## [Short task]
Return the line containing "tint, dry, r)", the line containing "VAR = [crown_variant(100", and every line between them, exactly as they stand. Output nothing else.

☆ ☆ ☆ ☆ ☆

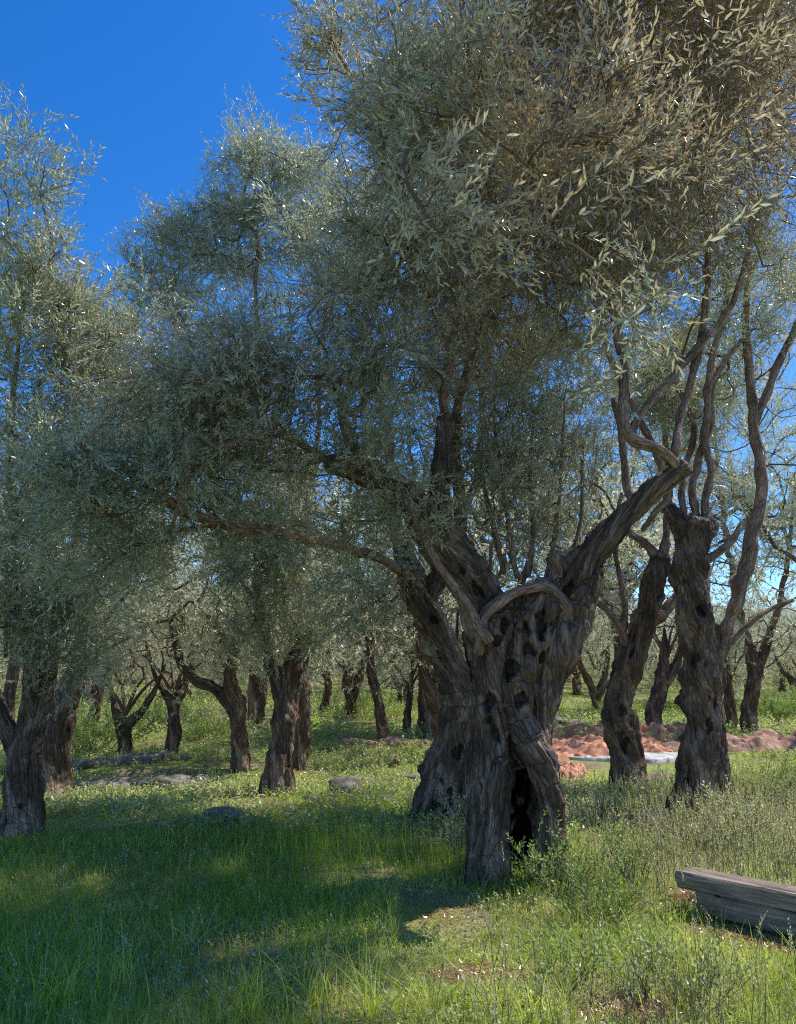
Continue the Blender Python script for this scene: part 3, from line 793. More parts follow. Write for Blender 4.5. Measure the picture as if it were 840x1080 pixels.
KS = .10
hero('pale spreading olive behind the top of the straight trunk, seen through its slender stems', 790, 772,
    [[(792, 780, 0, 12), (790, 750, 0, 9), (795, 715, 0, 8), (790, 680, 0, 7)], [(794, 725, 0, 7), (805, 690, 0, 6), (815, 660, 0, 4)]],
    [[(790, 684, 0, 6), (775, 620, 0, 5), (760, 520, 0, 4), (750, 420, 0, 3)], [(814, 664, 0, 5), (830, 600, 0, 4), (840, 500, 0, 3)]],
    [(760, 420, 0, 90, 110, 1.4, 130), (840, 400, 0, 80, 130, 1.4, 130), (660, 400, .4, 60, 80, 1, 60), (800, 560, 0, 90, 60, 1.2, 80), (790, 280, 0, 90, 70, 1.2, 70)],
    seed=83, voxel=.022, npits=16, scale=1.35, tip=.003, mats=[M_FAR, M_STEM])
KS = 1.0

# ------------------------------------------------------------------ crown variants shared by the trees further back
def crown_variant(seed, rx=2.3, rz=1.5, n=205):
    r = np.random.default_rng(seed)
    E = [(np.array([0, 0, 1.35]), (rx, rx, rz), int(n * .55))]
    for k in range(6):
        a = k * 1.05 + r.uniform(-.3, .3); d = rx * r.uniform(.55, .8)
        E.append((np.array([math.cos(a) * d, math.sin(a) * d, r.uniform(.3, 1.9)]), (rx * .45, rx * .45, .6), int(n * .075)))
    t = sample_ells(E, r); t = t[t[:, 2] > -.5]
    seeds = []; dirs = []
    for k in range(4):
        a = k * 1.57 + r.uniform(-.4, .4)
        e = np.array([math.cos(a) * .8, math.sin(a) * .8, .9 + r.uniform(-.2, .3)])
        for s in np.linspace(0, 1, 8): seeds.append(e * s + np.array([0, 0, .15 * math.sin(3 * s)])); dirs.append(e / np.linalg.norm(e))
    seeds = np.array(seeds); dirs = np.array(dirs)
    A, Dn, PAR, R_, ns, tips = grow(seeds, dirs, t, r, step=.22, tip=.0045, wig=.05)
    bag = Bag()
    for ch in chains(PAR, R_, ns):
        r_ = R_[ch].copy(); r_[0] = r_[1]; v, q, b, _ = tube(A[ch], np.minimum(r_, .07), 3 if r_[1] < .012 else 6, cap=False); bag.add(v, q, b)
    for k in range(4):
        pts = seeds[k * 8:(k + 1) * 8]; v, q, b, tt_ = tube(pts, np.linspace(.05, .02, 8), 7); bag.add(v, q, b, tt_)
    tw = bag.mesh('far_twigs', [M_TWIG])
    idx = []
    for ti in tips:
        i = ti
        for k in range(4):
            idx += [i] * 2; i = PAR[i]
            if i < ns: break
    idx = np.array(idx); pos = A[idx] + r.normal(size=(len(idx), 3)) * .12
    d = Dn[idx] * .6 + r.normal(size=(len(idx), 3)) * .8 + np.array([0, 0, .15])
    tint = np.clip(.45 + .3 * noise(pos * 1.3, seed) + r.normal(size=len(idx)) * .1, 0, .88)
    dry = np.clip(.12 + .3 * noise(pos * .9, seed + 3), 0, .5)
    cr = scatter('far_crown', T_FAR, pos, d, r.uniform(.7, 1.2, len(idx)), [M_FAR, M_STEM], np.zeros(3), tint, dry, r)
    return tw, cr, (pos, d, r.uniform(.7, 1.2, len(idx)), tint, dry)

VAR = [crown_variant(100 + k, rx=rx, rz=rz) for k, (rx, rz) in enumerate([(2.3, 1.5), (2.6, 1.35), (2.1, 1.8), (2.4, 1.6)])]

def crown_on(root, k, loc, sc, rz):
    # the crown is thinned where the photograph shows the sun getting through
    pos, d, s_, ti, dr = VAR[k % 4][2]
    r3 = np.random.default_rng(900 + int(abs(loc[2]) * 1000) % 97 + k)
    sc = np.array(sc if hasattr(sc, '__len__') else (sc,) * 3)
    a = rz + root.rotation_euler.z; R_ = np.array([[math.cos(a), -math.sin(a), 0], [math.sin(a), math.cos(a), 0], [0, 0, 1]])
    l_ = np.array(loc) * np.array(root.scale)
    ca_, sa_ = math.cos(root.rotation_euler.z), math.sin(root.rotation_euler.z)
    l_ = np.array([l_[0] * ca_ - l_[1] * sa_, l_[0] * sa_ + l_[1] * ca_, l_[2]])
    w_ = (pos * sc * np.array(root.scale)) @ R_.T + l_ + np.array(root.location)
    kp = keep_mask(w_, r3, .82)
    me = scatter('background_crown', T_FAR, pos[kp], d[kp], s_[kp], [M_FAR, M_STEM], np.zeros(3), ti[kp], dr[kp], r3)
    for nm, me_ in (('twigs', VAR[k % 4][0]), ('crown', me)):
        o = link(nm, me_, root, loc); o.rotation_euler = (0, 0, rz); o.scale = tuple(sc)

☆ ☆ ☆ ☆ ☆

## [Answer to this problem]
    cr = scatter('far_crown', T_FAR, pos, d, r.uniform(.7, 1.2, len(idx)), [M_FAR, M_STEM], np.zeros(3), tint, dry, r)
    return tw, cr, (pos, d, r.uniform(.7, 1.2, len(idx)), tint, dry)

VAR = [crown_variant(100 + k, rx=rx, rz=rz) for k, (rx, rz) in enumerate([(2.3, 1.5), (2.6, 1.35), (2.1, 1.8), (2.4, 1.6)])]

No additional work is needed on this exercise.